Available data:
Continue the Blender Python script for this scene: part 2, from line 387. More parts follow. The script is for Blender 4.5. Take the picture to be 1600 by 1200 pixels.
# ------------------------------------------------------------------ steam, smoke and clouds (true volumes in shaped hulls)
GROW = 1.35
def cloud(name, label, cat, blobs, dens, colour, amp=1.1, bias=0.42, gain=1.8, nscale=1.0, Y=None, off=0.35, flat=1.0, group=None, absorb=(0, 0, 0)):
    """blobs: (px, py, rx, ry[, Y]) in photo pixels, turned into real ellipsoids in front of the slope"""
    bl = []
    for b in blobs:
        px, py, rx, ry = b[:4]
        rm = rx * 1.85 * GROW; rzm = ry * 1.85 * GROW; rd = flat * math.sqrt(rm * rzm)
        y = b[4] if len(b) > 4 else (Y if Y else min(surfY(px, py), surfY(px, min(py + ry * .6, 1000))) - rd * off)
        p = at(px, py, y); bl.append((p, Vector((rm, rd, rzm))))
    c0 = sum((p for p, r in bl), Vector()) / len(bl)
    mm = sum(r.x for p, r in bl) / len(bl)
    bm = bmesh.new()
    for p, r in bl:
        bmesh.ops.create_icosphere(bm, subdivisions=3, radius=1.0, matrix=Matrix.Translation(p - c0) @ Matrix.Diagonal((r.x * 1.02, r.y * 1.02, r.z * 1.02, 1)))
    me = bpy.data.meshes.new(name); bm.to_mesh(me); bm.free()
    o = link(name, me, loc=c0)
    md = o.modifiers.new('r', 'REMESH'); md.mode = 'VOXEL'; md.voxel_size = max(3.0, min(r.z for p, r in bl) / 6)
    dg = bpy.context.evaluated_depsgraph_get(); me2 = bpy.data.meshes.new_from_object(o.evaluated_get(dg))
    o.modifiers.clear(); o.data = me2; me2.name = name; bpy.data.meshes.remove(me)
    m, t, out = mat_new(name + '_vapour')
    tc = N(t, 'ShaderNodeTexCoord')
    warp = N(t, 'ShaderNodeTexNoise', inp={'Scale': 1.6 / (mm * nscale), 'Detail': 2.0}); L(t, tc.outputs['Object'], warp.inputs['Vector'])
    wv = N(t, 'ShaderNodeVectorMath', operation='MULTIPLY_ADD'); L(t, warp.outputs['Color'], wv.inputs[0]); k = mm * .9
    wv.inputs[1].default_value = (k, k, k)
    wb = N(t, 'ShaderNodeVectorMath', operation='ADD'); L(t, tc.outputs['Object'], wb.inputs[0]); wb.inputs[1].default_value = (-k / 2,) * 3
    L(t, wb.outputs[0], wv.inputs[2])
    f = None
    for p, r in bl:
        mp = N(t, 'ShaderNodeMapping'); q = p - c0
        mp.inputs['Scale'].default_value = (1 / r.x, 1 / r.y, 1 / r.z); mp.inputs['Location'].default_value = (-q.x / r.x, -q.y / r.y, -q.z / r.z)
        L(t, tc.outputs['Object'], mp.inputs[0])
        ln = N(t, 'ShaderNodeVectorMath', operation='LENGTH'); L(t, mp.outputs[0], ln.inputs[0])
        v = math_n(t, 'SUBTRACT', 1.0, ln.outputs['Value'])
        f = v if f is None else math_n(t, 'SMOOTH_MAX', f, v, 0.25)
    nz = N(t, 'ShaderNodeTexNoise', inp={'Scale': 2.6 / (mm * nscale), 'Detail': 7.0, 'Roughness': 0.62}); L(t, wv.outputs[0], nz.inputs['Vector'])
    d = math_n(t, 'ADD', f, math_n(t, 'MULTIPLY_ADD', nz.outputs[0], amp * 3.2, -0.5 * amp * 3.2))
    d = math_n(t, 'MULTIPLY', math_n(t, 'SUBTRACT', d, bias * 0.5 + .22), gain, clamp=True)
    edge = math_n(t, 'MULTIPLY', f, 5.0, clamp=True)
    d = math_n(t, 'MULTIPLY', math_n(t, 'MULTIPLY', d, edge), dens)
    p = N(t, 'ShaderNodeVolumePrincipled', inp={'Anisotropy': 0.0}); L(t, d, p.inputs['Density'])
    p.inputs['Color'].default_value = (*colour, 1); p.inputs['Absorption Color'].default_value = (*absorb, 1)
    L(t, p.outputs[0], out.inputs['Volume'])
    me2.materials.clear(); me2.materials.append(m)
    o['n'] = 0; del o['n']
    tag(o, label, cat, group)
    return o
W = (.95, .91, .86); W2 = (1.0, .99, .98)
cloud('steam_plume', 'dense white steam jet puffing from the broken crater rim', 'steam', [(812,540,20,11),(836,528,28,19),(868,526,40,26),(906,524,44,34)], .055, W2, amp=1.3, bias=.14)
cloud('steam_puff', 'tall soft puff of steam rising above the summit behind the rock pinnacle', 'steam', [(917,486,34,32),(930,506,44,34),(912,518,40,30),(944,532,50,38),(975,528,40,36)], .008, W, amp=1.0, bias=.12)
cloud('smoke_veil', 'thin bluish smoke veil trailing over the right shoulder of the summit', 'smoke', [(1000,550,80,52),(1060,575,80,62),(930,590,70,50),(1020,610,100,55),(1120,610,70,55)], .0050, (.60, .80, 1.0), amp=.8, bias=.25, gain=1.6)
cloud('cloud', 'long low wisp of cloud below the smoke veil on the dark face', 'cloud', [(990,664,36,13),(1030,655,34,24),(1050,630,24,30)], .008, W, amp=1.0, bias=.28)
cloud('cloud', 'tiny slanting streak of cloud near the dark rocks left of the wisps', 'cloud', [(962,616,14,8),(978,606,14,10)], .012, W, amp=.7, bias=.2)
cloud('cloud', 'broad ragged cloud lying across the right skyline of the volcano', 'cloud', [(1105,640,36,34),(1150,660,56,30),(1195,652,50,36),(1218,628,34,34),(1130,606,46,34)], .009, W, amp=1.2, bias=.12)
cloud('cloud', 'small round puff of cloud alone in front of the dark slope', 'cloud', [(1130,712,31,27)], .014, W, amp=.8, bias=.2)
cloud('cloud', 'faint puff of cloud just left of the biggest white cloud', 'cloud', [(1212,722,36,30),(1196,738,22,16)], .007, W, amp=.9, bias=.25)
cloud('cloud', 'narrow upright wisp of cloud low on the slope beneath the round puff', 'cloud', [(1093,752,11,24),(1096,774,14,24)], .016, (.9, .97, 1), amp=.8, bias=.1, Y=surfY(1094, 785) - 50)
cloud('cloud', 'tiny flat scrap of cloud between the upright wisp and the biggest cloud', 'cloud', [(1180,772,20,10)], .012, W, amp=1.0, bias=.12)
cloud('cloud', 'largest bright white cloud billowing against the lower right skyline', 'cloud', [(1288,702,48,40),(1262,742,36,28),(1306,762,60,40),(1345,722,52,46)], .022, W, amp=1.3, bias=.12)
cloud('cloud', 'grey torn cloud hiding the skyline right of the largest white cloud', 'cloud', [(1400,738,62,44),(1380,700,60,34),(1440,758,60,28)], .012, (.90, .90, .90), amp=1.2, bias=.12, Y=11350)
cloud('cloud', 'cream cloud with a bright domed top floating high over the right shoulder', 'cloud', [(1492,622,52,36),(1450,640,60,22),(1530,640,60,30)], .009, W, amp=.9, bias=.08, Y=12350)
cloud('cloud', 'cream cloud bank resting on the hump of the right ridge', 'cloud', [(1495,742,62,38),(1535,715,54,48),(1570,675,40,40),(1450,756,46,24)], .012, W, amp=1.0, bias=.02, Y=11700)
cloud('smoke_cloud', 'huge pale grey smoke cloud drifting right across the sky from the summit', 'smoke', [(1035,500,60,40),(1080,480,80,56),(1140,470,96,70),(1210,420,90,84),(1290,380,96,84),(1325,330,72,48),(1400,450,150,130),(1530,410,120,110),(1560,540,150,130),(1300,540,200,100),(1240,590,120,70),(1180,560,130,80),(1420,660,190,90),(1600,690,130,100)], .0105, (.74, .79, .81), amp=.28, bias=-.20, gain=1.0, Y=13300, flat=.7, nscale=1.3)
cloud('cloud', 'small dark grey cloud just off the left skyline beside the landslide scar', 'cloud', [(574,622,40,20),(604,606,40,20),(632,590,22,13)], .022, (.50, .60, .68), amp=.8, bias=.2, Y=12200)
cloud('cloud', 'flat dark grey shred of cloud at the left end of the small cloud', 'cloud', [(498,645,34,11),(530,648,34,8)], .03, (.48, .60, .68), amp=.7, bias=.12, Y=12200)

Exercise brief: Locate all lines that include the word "pixels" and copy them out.

Answer:
Continue the Blender Python script for this scene: part 2, from line 387. More parts follow. The script is for Blender 4.5. Take the picture to be 1600 by 1200 pixels.
    """blobs: (px, py, rx, ry[, Y]) in photo pixels, turned into real ellipsoids in front of the slope"""